We may have let our last copy of Charles Sale's 'The Specialist' go, but I must have inherited something of my father's interest in such matters, snapping this rather grand workman's privy in Longmead Road. Installed for Skanska by http://www.davlav.com/ who look to be able to meet any conceivable requirement in this area.

This two seater might even have air conditioning and is certainly not the bottom of the range. Looks much grander than, for example, the sort of thing provided at many public events, such as flower shows at Hampton Court.

However, the care of Skanska for their employees is not always matched by their care for us. So the other day I was walking past one of their sit and ride diggers. The digger was swinging backwards and forwards as a pile of something was moved from one place to another, with the top of the digger arm catching the bough of a small tree above on each swing. Either the operator had not noticed or could not be bothered to make the additional hand movement required to lower the arm to miss the bough to save the tree. All rather irritating but I was not sufficiently moved or sufficiently brave to pull the driver up.

Then a few yards further on I walk past their empty van, with window open and radio blaring. I suppose the work is boring if you have to do it week after week, but I never felt the need for music while I worked. All rather distracting. Although I do sometimes have music on while I read - usually with the result that I read rather than listen, which apart from irritating others in the house shows scant respect for the composer. It is not as if I play the sort of incidental music intended for background rather than foreground use.

But I had done my bit that day so I could feel a bit high and mighty. For the second day running I had passed  some broken crockery on the path along Horton Lane, just by the shiny new mini Tesco. On this occasion, having passed it by about fifty yards, came across an empty and reasonably clean plastic bag so picked up the bag and retraced my steps. To find that the crockery was the remains of two broken plates, small dinner or large breakfast, of two different patterns. They did not appear to have been used recently. So how did they get there?
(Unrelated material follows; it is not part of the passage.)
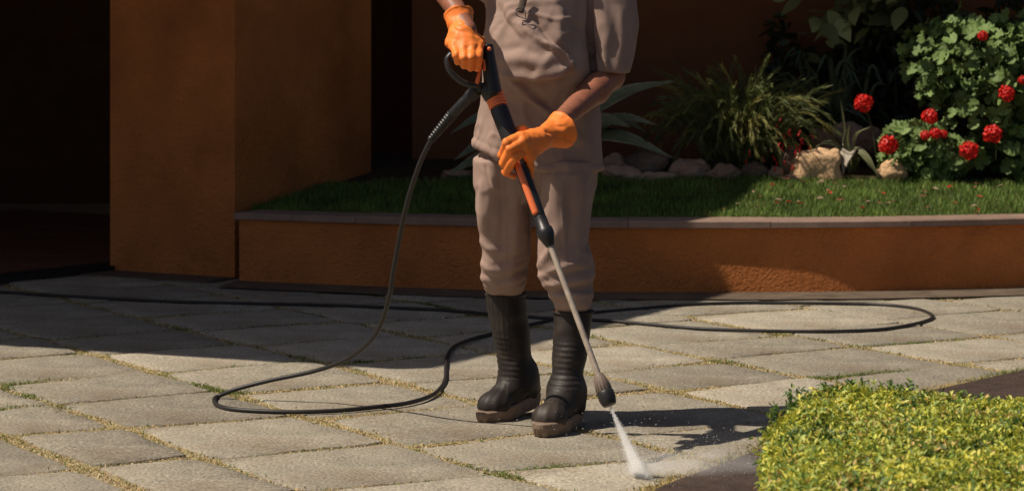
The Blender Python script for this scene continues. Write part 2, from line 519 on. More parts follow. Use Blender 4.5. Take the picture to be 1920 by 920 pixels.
joint_segs = []
slab_count = 0
JW = 0.021
for ci in range(len(A_EDGES) - 1):
    a0, a1 = A_EDGES[ci], A_EDGES[ci + 1]
    rows = list(ROWS.get(ci, []))
    rr = random.Random(ci * 13 + 5)
    if not rows:
        rows = [6.6 + rr.uniform(-0.15, 0.15)]
    while rows[0] > 3.2: rows.insert(0, rows[0] - rr.uniform(0.52, 0.66))
    while rows[-1] < 12.0: rows.append(rows[-1] + rr.uniform(0.52, 0.66))
    for k in range(len(rows) - 1):
        b0, b1 = rows[k], rows[k + 1]
        c = E1 * (a0 + a1) / 2 + E2 * (b0 + b1) / 2
        if not (-3.6 < c[0] < 3.6 and 5.2 < c[1] < 13.0): continue
        if c[0] > bed_x(c[1]) + 0.45: continue
        if c[1] > np.interp(c[0], _gx, _gy) + 0.25: continue
        jj = lambda: rr.uniform(-0.022, 0.022)
        sk0, sk1 = rr.uniform(-0.03, 0.03), rr.uniform(-0.03, 0.03)
        JB = JW * 0.72
        cs = [(a0 + JW + jj(), b0 + JB + sk0 + jj()), (a1 - JW + jj(), b0 + JB - sk0 + jj()), (a1 - JW + jj(), b1 - JB + sk1 + jj()), (a0 + JW + jj(), b1 - JB - sk1 + jj())]
        out = []
        for q in range(4):
            p0, p1 = np.array(cs[q]), np.array(cs[(q + 1) % 4])
            for t in np.linspace(0, 1, 5, endpoint=False):
                w = 0 if t == 0 else rr.uniform(-0.011, 0.011)
                nrm = np.array([-(p1 - p0)[1], (p1 - p0)[0]]); nrm /= np.linalg.norm(nrm)
                out.append(p0 + (p1 - p0) * t + nrm * w)
        out = np.array(out)
        # blunt the corners
        cen = out.mean(0)
        for q in (0, 5, 10, 15):
            out[q] = out[q] + (cen - out[q]) * 0.035
        xy = out[:, :1] * E1 + out[:, 1:] * E2
        cxy = xy.mean(0)
        n = len(xy)
        tilt = np.array([rr.uniform(-0.006, 0.006), rr.uniform(-0.006, 0.006)])
        zt = rr.uniform(-0.0015, 0.003)
        def zz(p): return zt + (p - cxy) @ tilt
        V = []
        for ring, (s, dz) in enumerate(((1.0, -0.045), (1.0, -0.0035), (0.98, 0.0), (0.5, None))):
            for p in xy:
                pp = cxy + (p - cxy) * s
                V.append((pp[0], pp[1], zz(pp) + (rr.uniform(-0.002, 0.0025) if dz is None else dz)))
        V.append((cxy[0], cxy[1], zt + rr.uniform(-0.002, 0.002)))
        F = []
        for r in range(3):
            for j in range(n):
                F.append((r * n + j, r * n + (j + 1) % n, (r + 1) * n + (j + 1) % n, (r + 1) * n + j))
        F += [(3 * n + j, 3 * n + (j + 1) % n, 4 * n) for j in range(n)]
        o = obj('paving_slab', V, F, M['slab'], pavement, origin=(cxy[0], cxy[1], 0))
        slab_count += 1
        joint_segs.append(((a0, b0 + sk0), (a1, b0 - sk0)))
        joint_segs.append(((a0, b0), (a0, b1)))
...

A puzzle which has intrigued me and I have been inventing not very plausible scenarios since. Was it someone returning from a Hook Road car booter with too much secondhand crockery in too small a plastic bag? Was someone taking a plated up meal to an elderly relative and managed to drop it? The rain and foxes cleaning the plates before I got to them. Did some punk snatch a likely looking bag and then chuck the lower value contents? What sort of a person would drop two plates and just leave them lying?